It’s been rumored for some time now that Nissan’s tweener SUV, the Rogue Sport would not see another generation, and now a new Automotive News report (subscription required) of a Nissan North America memo to dealers suggests 2023 will be the last model year for the SUV. Not surprisingly since the North American model continues on the ‘second generation’ design while the third generation already launched in other markets in 2021.

The Rogue Sport came to North America in the 2017 model year as part of a lineup shift that saw the discontinuation of the Nissan Juke and its replacement by the Nissan Kicks in 2018. The Rogue Sport, known as the Qashqai in other markets had been replaced for model year 2021 in other markets and shares a platform with the North American market Nissan Rogue (known in other markets as the X-Trail), also redesigned for 2021.

Nissan’s Rogue is known outside North America as the X-Trail

Unlike our market, other markets like UK and Europe received the redesigned Qashqai for 2021, but the X-Trail (nee Rogue) continues to carry over from the previous generation. These markets also continue to sell the Juke, as the Kicks was never introduced. Even stranger, the Australian market sells not only the Juke and Qashqai but both the outgoing X-Trail and the new X-Trail.

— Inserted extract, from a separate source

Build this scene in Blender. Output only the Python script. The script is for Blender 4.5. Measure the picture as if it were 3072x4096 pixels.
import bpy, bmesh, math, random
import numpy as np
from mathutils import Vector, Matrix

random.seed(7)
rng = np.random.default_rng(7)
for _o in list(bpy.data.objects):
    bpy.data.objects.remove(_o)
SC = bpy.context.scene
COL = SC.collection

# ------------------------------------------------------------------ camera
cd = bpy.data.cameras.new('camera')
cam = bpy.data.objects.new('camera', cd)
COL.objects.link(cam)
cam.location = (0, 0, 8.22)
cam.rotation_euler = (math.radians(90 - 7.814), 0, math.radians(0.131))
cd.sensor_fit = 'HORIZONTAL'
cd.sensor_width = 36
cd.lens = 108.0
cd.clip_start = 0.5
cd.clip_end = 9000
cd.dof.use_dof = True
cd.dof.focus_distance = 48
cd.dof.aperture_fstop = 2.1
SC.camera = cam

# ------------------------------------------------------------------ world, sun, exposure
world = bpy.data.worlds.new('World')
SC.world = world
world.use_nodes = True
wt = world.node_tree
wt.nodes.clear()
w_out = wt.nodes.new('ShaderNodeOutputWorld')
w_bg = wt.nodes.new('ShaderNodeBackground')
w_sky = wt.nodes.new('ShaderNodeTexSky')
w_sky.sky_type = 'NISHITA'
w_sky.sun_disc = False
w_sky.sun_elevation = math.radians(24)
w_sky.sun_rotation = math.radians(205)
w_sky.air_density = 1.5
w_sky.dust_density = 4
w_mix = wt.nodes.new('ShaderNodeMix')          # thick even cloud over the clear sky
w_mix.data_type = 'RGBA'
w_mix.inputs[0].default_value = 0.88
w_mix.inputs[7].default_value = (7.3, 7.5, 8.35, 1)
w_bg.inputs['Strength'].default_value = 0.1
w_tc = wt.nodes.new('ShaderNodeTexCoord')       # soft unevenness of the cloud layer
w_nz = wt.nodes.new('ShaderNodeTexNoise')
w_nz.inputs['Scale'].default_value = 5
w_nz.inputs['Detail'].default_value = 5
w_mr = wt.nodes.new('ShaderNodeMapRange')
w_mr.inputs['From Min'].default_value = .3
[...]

Putting it all together, Nissan has four two-row SUVs, from smallest to largest: Juke, Kicks, Qashqai (Rogue Sport), X-Trail (Rogue) and Murano. Some markets get the Juke, Qashqai and potentially the X-Trail, others get Kicks, Rogue and Murano. In the former markets with Juke and Qashqai, the X-Trail/Rogue has been sold in a three-row configuration. Ultimately it comes down to market positioning and as hot as SUVs are, too many smaller SUVs in a finite price band simply isn’t efficient from a sales and marketing perspective. Nissan’s competitors Toyota and Honda have been forced to make similar difficult decisions with the C-HR reportedly being cancelled now that the Corolla Cross has been introduced and the North American HR-V moving to a Civic-based platform even as the international market HR-V continues on a new-generation Fit/Jazz platform.

Left: the international Honda HR-V, still based on the Fit/Jazz platform; Right: the North American HR-V, sold elsewhere as the ZR-V

The Kicks will likely get larger and pricier in its next redesign, ultimately straddling the market position of the current Kicks and the outgoing Rogue Sport.  Though it is unfortunate that the North American market will miss out on the sportier, stylish new Qashqai as our Rogue Sport.